→ **DATASET EXCERPT**
· · · · · · ·
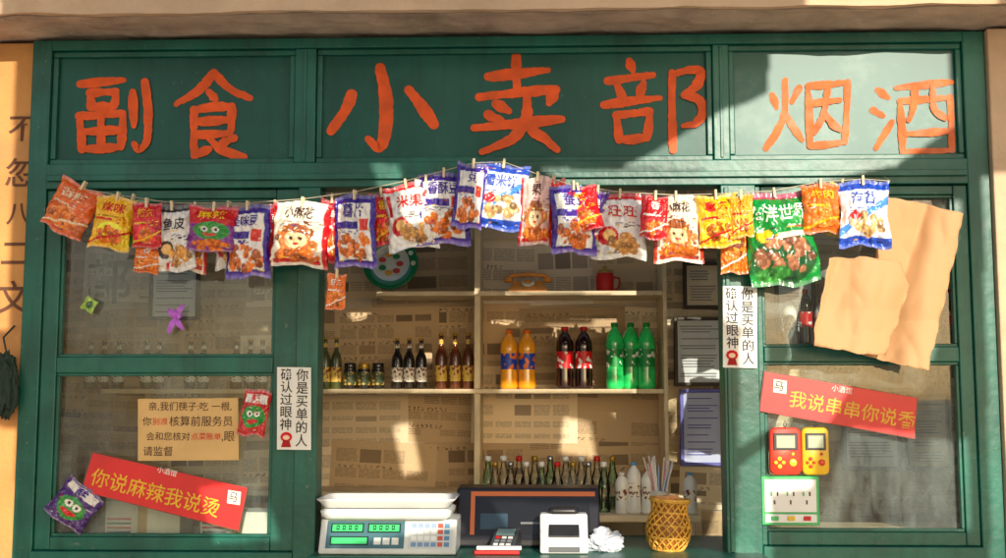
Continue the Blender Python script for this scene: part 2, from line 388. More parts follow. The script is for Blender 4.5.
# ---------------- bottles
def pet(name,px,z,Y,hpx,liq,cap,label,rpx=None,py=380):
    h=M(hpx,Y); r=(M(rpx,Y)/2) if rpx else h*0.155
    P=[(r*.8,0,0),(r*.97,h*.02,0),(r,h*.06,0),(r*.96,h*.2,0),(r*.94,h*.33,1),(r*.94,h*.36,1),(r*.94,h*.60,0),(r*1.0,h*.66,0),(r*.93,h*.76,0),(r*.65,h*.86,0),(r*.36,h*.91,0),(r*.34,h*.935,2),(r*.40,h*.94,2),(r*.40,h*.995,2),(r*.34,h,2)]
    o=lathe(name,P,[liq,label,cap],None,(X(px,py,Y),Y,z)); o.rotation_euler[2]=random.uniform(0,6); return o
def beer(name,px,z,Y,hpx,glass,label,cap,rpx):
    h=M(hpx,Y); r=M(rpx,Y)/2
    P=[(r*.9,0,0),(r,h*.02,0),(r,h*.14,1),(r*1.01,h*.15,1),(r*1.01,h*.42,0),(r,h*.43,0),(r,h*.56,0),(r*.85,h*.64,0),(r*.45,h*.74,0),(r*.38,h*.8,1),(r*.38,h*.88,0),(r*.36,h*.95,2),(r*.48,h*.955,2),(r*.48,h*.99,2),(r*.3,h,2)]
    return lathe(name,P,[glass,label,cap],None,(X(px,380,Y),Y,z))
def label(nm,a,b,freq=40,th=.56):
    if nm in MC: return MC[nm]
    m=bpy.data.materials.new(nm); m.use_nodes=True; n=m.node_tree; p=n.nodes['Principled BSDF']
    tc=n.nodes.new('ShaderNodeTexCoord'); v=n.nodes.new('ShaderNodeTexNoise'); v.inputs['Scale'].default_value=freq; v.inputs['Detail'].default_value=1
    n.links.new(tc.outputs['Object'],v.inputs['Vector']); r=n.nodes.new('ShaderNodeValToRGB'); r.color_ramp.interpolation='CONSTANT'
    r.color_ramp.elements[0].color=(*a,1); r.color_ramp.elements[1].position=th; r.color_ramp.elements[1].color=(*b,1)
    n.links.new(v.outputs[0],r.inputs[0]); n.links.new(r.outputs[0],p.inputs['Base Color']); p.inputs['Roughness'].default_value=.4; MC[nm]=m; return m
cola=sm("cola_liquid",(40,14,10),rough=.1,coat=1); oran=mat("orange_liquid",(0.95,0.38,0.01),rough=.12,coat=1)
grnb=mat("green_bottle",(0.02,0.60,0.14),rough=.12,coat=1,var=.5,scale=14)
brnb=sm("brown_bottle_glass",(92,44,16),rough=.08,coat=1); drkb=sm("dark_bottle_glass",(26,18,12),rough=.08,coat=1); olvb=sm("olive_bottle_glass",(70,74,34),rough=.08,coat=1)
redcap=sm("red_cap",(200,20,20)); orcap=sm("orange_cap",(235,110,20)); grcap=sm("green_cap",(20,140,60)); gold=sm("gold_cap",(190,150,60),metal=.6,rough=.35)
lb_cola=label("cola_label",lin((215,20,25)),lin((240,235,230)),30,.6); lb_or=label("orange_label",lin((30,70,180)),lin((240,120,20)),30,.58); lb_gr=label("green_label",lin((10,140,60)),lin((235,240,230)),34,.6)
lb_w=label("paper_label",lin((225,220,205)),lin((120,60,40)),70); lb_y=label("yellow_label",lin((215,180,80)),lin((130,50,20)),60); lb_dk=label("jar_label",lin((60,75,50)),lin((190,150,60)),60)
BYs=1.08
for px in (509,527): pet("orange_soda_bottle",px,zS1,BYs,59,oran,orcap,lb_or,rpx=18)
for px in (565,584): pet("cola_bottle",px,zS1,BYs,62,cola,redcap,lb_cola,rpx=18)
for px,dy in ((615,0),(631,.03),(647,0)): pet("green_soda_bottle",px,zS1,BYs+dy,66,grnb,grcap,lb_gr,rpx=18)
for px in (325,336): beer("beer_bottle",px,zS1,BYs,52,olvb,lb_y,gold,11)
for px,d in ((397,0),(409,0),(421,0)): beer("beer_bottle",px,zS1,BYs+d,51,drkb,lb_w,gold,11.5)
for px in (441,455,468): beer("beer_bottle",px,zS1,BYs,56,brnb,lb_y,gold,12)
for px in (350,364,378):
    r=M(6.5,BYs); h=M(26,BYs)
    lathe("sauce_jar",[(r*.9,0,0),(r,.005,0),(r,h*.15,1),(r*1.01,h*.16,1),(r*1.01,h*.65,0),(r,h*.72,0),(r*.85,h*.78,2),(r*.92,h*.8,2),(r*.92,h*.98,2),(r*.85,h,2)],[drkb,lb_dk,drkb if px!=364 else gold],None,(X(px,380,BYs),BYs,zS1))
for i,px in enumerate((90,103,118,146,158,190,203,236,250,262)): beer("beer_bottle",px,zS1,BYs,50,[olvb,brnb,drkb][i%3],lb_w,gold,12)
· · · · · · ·
→ **WRITTEN PROBLEM**
Give the material again exactly as it is, but keep the pictures out.

→ **RESPONSE FOR THIS EXERCISE**
Continue the Blender Python script for this scene: part 2, from line 388. More parts follow. The script is for Blender 4.5.
# ---------------- bottles
def pet(name,px,z,Y,hpx,liq,cap,label,rpx=None,py=380):
    h=M(hpx,Y); r=(M(rpx,Y)/2) if rpx else h*0.155
    P=[(r*.8,0,0),(r*.97,h*.02,0),(r,h*.06,0),(r*.96,h*.2,0),(r*.94,h*.33,1),(r*.94,h*.36,1),(r*.94,h*.60,0),(r*1.0,h*.66,0),(r*.93,h*.76,0),(r*.65,h*.86,0),(r*.36,h*.91,0),(r*.34,h*.935,2),(r*.40,h*.94,2),(r*.40,h*.995,2),(r*.34,h,2)]
    o=lathe(name,P,[liq,label,cap],None,(X(px,py,Y),Y,z)); o.rotation_euler[2]=random.uniform(0,6); return o
def beer(name,px,z,Y,hpx,glass,label,cap,rpx):
    h=M(hpx,Y); r=M(rpx,Y)/2
    P=[(r*.9,0,0),(r,h*.02,0),(r,h*.14,1),(r*1.01,h*.15,1),(r*1.01,h*.42,0),(r,h*.43,0),(r,h*.56,0),(r*.85,h*.64,0),(r*.45,h*.74,0),(r*.38,h*.8,1),(r*.38,h*.88,0),(r*.36,h*.95,2),(r*.48,h*.955,2),(r*.48,h*.99,2),(r*.3,h,2)]
    return lathe(name,P,[glass,label,cap],None,(X(px,380,Y),Y,z))
def label(nm,a,b,freq=40,th=.56):
    if nm in MC: return MC[nm]
    m=bpy.data.materials.new(nm); m.use_nodes=True; n=m.node_tree; p=n.nodes['Principled BSDF']
    tc=n.nodes.new('ShaderNodeTexCoord'); v=n.nodes.new('ShaderNodeTexNoise'); v.inputs['Scale'].default_value=freq; v.inputs['Detail'].default_value=1
    n.links.new(tc.outputs['Object'],v.inputs['Vector']); r=n.nodes.new('ShaderNodeValToRGB'); r.color_ramp.interpolation='CONSTANT'
    r.color_ramp.elements[0].color=(*a,1); r.color_ramp.elements[1].position=th; r.color_ramp.elements[1].color=(*b,1)
    n.links.new(v.outputs[0],r.inputs[0]); n.links.new(r.outputs[0],p.inputs['Base Color']); p.inputs['Roughness'].default_value=.4; MC[nm]=m; return m
cola=sm("cola_liquid",(40,14,10),rough=.1,coat=1); oran=mat("orange_liquid",(0.95,0.38,0.01),rough=.12,coat=1)
grnb=mat("green_bottle",(0.02,0.60,0.14),rough=.12,coat=1,var=.5,scale=14)
brnb=sm("brown_bottle_glass",(92,44,16),rough=.08,coat=1); drkb=sm("dark_bottle_glass",(26,18,12),rough=.08,coat=1); olvb=sm("olive_bottle_glass",(70,74,34),rough=.08,coat=1)
redcap=sm("red_cap",(200,20,20)); orcap=sm("orange_cap",(235,110,20)); grcap=sm("green_cap",(20,140,60)); gold=sm("gold_cap",(190,150,60),metal=.6,rough=.35)
lb_cola=label("cola_label",lin((215,20,25)),lin((240,235,230)),30,.6); lb_or=label("orange_label",lin((30,70,180)),lin((240,120,20)),30,.58); lb_gr=label("green_label",lin((10,140,60)),lin((235,240,230)),34,.6)
lb_w=label("paper_label",lin((225,220,205)),lin((120,60,40)),70); lb_y=label("yellow_label",lin((215,180,80)),lin((130,50,20)),60); lb_dk=label("jar_label",lin((60,75,50)),lin((190,150,60)),60)
BYs=1.08
for px in (509,527): pet("orange_soda_bottle",px,zS1,BYs,59,oran,orcap,lb_or,rpx=18)
for px in (565,584): pet("cola_bottle",px,zS1,BYs,62,cola,redcap,lb_cola,rpx=18)
for px,dy in ((615,0),(631,.03),(647,0)): pet("green_soda_bottle",px,zS1,BYs+dy,66,grnb,grcap,lb_gr,rpx=18)
for px in (325,336): beer("beer_bottle",px,zS1,BYs,52,olvb,lb_y,gold,11)
for px,d in ((397,0),(409,0),(421,0)): beer("beer_bottle",px,zS1,BYs+d,51,drkb,lb_w,gold,11.5)
for px in (441,455,468): beer("beer_bottle",px,zS1,BYs,56,brnb,lb_y,gold,12)
for px in (350,364,378):
    r=M(6.5,BYs); h=M(26,BYs)
    lathe("sauce_jar",[(r*.9,0,0),(r,.005,0),(r,h*.15,1),(r*1.01,h*.16,1),(r*1.01,h*.65,0),(r,h*.72,0),(r*.85,h*.78,2),(r*.92,h*.8,2),(r*.92,h*.98,2),(r*.85,h,2)],[drkb,lb_dk,drkb if px!=364 else gold],None,(X(px,380,BYs),BYs,zS1))
for i,px in enumerate((90,103,118,146,158,190,203,236,250,262)): beer("beer_bottle",px,zS1,BYs,50,[olvb,brnb,drkb][i%3],lb_w,gold,12)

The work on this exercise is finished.